Foreign Policy on June 13 writes that the ISIS advances into Iraq could go a long way toward remaking the modern Middle East.  Comparing the potential of the ISIS’s actions with the outcome of the Six Day War between the Israelis and their Arab opponents in 1967, Foreign Policy argues that the entire Middle East could become enflamed along sectarian lines due to the conflict.  With Iran supporting Bashar al-Assad’s government in Syria and now Maliki, they are basically fighting a campaign against the ISIS on two fronts.  Sunni governments like Saudi Arabia may not be vocal in their support of the ISIS, but it is likely that they were providing tacit support to the group.  A sectarian struggle in Iraq could eventually create a regional war as Iran and Saudi Arabia fight for their respective faiths through direct or proxy struggles in a variety of different theaters.  The ISIS’s ability to funnel jihadists and supplies between Iraq and Syria also risks creating a broader front that combines both conflicts, thereby turning the Syrian civil war into a multi-state struggle.  This is a perfect example of how one nation’s instability is being exported to other countries (the same criticism that is being levied against Libya in North Africa).  The worst case scenario in the short-term is that ISIS consolidates its present holdings, the Iraqi Army proves incapable to retaking the Sunni territories that it lost, and the ISIS has a de facto state stretching across Syria and Iraq from which to export its radical ideology and terrorism.  Such a situation could endanger other Middle East governments down the road such as Lebanon, Jordan, Turkey, and Israel, all of whom have territory that the ISIS wants.

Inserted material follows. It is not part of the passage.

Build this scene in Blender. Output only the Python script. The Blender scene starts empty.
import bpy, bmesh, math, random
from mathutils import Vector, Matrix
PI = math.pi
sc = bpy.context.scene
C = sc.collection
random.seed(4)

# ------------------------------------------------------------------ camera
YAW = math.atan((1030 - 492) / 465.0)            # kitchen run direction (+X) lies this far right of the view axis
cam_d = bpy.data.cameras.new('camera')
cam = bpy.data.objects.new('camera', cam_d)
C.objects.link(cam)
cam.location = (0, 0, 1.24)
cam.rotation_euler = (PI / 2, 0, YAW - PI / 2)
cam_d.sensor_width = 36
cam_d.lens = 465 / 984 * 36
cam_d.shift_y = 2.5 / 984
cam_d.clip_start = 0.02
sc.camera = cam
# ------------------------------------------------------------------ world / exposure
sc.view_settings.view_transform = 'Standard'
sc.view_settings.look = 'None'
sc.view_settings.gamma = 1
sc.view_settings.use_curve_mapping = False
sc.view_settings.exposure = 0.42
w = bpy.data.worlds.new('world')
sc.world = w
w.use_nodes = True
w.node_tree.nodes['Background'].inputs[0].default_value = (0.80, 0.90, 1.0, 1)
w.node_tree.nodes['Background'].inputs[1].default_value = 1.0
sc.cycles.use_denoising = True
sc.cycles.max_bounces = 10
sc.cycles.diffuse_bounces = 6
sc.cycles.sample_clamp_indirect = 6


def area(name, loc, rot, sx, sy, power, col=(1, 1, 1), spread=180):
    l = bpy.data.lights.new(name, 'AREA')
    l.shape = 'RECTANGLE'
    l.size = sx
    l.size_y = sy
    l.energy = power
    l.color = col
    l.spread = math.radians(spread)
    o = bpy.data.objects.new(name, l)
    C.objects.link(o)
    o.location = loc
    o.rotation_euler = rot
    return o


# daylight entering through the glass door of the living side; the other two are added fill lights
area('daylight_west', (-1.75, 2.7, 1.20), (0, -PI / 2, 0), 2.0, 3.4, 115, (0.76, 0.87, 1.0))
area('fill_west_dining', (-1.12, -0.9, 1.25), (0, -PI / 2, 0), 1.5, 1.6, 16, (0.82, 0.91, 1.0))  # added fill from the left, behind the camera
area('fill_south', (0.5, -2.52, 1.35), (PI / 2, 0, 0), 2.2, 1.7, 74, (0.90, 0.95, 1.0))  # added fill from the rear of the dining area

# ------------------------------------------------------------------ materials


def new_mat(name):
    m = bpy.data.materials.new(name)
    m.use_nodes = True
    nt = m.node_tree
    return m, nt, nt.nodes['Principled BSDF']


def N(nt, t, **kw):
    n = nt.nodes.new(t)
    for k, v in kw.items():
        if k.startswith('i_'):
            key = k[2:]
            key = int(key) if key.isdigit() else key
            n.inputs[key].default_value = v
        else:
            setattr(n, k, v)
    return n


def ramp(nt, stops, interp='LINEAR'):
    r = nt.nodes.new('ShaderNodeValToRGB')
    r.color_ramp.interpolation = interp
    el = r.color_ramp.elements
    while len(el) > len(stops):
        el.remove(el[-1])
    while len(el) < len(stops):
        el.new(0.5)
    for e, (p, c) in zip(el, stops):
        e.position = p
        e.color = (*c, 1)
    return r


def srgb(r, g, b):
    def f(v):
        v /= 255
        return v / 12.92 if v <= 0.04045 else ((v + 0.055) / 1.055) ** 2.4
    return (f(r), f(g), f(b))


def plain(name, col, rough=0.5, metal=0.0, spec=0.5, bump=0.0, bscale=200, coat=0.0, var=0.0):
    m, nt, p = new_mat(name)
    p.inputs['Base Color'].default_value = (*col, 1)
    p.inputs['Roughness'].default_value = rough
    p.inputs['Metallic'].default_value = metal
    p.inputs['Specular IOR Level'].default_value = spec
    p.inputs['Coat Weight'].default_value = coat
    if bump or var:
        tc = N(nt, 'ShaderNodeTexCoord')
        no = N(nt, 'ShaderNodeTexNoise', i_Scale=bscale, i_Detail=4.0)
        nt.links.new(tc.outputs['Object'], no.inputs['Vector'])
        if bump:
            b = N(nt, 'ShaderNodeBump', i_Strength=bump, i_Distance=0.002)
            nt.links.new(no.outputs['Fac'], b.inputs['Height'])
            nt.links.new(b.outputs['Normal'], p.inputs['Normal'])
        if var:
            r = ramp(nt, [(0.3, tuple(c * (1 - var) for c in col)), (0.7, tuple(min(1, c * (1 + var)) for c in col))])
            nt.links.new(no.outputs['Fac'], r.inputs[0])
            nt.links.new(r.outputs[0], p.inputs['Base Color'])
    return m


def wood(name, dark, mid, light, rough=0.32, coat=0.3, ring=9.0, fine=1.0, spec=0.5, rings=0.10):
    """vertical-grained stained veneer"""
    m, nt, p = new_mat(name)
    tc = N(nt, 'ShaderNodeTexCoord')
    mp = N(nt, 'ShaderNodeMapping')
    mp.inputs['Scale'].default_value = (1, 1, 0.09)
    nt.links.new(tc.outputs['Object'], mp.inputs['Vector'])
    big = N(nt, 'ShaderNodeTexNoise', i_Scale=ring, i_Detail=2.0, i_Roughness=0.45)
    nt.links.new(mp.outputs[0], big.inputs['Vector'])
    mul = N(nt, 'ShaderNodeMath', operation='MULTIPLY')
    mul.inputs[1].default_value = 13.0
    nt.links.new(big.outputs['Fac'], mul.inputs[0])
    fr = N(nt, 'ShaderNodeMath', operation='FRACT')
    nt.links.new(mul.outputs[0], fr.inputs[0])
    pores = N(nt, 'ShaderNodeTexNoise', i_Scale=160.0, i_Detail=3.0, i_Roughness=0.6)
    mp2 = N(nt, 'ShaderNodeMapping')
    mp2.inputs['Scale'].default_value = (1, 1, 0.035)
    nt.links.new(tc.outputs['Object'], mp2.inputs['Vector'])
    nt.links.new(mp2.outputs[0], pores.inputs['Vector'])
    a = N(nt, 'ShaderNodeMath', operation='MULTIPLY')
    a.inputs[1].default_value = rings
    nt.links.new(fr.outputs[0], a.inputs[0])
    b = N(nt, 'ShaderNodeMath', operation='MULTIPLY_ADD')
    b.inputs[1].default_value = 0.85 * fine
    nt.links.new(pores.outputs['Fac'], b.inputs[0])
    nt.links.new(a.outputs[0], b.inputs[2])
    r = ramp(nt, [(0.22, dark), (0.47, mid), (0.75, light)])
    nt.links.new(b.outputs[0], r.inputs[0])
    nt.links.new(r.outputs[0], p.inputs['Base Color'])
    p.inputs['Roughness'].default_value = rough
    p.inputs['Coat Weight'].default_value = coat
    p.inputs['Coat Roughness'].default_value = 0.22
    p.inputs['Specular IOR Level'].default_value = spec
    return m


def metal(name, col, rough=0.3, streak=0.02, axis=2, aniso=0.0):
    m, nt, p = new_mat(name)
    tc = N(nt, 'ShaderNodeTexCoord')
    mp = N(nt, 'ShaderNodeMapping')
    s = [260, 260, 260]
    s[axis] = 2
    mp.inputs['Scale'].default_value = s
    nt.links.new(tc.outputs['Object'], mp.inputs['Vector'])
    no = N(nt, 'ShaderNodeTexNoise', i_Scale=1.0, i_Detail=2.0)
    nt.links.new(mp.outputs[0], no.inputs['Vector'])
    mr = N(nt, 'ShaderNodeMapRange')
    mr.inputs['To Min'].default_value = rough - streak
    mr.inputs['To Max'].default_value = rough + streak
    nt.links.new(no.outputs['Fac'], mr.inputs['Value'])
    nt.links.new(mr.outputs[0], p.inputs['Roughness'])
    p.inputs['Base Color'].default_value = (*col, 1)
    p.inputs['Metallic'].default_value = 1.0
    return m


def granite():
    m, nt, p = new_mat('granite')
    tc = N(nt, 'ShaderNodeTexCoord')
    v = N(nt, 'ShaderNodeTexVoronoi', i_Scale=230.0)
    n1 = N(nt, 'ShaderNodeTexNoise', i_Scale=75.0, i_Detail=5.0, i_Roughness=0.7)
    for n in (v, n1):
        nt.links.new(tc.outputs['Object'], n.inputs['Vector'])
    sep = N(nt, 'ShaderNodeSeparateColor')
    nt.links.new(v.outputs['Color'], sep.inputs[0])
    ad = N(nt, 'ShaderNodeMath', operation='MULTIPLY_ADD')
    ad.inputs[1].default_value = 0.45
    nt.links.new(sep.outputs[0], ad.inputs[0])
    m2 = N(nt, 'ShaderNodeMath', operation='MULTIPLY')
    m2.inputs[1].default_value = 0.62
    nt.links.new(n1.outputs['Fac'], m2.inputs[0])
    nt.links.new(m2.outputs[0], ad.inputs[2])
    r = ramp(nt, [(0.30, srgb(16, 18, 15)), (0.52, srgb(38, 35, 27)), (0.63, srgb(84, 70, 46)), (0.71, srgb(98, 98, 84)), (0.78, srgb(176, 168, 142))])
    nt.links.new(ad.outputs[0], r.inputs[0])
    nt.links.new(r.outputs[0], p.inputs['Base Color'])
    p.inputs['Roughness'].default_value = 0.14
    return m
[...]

Finally, if the U.S. decides to intervene on the side of the Iraqi government against the ISIS that could offer the unusual chance to work alongside Iran.  Slate on June 13 writes that Iran views the ISIS as a consequence of U.S., Arab, and Turkish support for anti-Assad forces in Syria, but in a curious way, the U.S. and Iran may find themselves on the same side in the Iraqi conflict.  Both sides supported each other during the wars in Afghanistan and Iraq since they had mutual interests.  In the case of Afghanistan, Iran wanted the Taliban regime eliminated due to the Taliban’s support of the Afghan opium trade.  In Iraq, Iran wanted a friendly Shi’ite regime to come to power and its archenemy Saddam Hussein eliminated.  In both cases, Iran got what it wanted, but on both fronts things are falling apart.  The Taliban might return to power in Afghanistan after U.S. forces leave and the ISIS is threatening to topple Maliki.  It unclear whether cooperating in Iraq might lead to a breakthrough on Iran’s nuclear program, but squelching the ISIS might provide a great opportunity for the U.S. to improve its relationship with Iran in the years ahead.

Overall, the only real solution for the Iraqi crisis is for Iraq to create an inclusive government that respects all of the nation’s ethnic and religious groups.  President Obama and other Western leaders have demanded that Prime Minister Maliki do this for a long time, but Maliki has thus far refused.  Reuters on June 13 argues that the lack of inclusion is what has created the current crisis by giving the ISIS a large number of willing recruits and enabling it to appear as the champion of Sunni interests in Iraq.  Since the death of the Ottoman Empire after the First World War, the Middle East does not have a great history of creating inclusive nation states.  However, if Iraq is going to exist as a unified, independent, and democratic nation in the twenty-first century it is going to need to establish a government that is responsive to the needs of all groups and puts Iraqi identity above that of ethnicity and religion.  This is Iraq’s true test in the coming months and years and if it fails, the country could fracture much like Yugoslavia did in the 1990s and ignite a sectarian struggle that could inflame the entire Middle East.